I was eating lunch yesterday and sitting a few tables away were five folks who were speaking quite loudly; as they seemed to be about my age I assumed that some of them were hard of hearing and thus the need for the increased volume. The wait person, whom I know, asked me as I began to read the book I had brought with me, ‘Won’t their loud talking disturb you?’ I responded that it would not and thanked her for her concern. Then I began to noodle about ‘disturbing’ and then ‘disturbers.’
There are ‘disturbers’ and then there are ‘DISTURBERS.’ The latter are those that disturb in powerful ways, ways that challenge, ways that invite, if not demand, transformation (transformation = a fundamental change in character or structure). These folks are not embraced by the comfortable, the rigid, the dogmatists, and the entrenched. Most of us, it seems, fall into one or more of these categories and so most of us will not easily embrace these folks. Who were some of these great DISTURBERS?
Gandhi comes to mind. He disturbed an empire. He disturbed the establishment. He was killed by a person who thought Gandhi was destroying his world (which he was).
Socrates comes to mind. He disturbed a nation; true it was a small city-state but. . . His disturbance came in the form of questions to consider. The leaders were so threatened by his questions that he was invited over for a drink – of hemlock. Lincoln comes to mind. His very election was the impetus for a split in our nation. His desire to help heal the nation via compassion and forgiveness and his vision for a ‘more perfect union’ contributed to his not being embraced by many in the North and many in the South. One man fired the shot that took his life but to this day there are stories of their being a wider conspiracy encompassing those from both the North and the South. Martin Luther King, Jr. comes to mind. Talk about being a great disturber. He was even more non-violent than Gandhi (is that possible?) and, like Gandhi, he was struck down by the assassin’s bullet. Buddha, Confucius, Abraham, Jesus and Mohammed were great universe-disturbers and in many ways they continue to be so – for good and for ill [I write ‘ill’ because of the fanatics or zealots who believe that violence done in their name is not only good but is sacred].

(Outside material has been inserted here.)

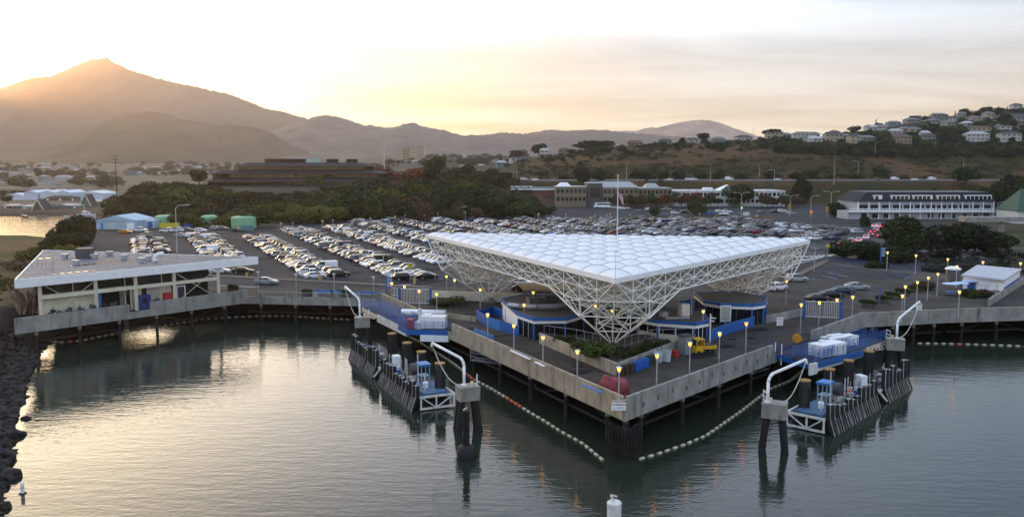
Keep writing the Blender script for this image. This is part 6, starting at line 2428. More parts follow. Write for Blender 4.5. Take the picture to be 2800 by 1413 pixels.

What does it take to become a DISTURBER? I am not sure. What does it take to follow one who is actively causing disturbance? Courage – heart, faith, hope, love and learning to live with fear; these come to mind, there are others I am sure. When any of these great disturbers were alive would I have chosen to follow them; would I have been invited to follow them? I am not so sure that I would have had the courage – heart, or faith or hope or love or be willing to live with the fear. I find it challenging enough to embrace and live into and out of their message today and I find myself resisting when I become uncomfortable. I don’t think I am out of the norm (perhaps I am deluding myself). Why aren’t there great disturbers today? Do we not need one for our times?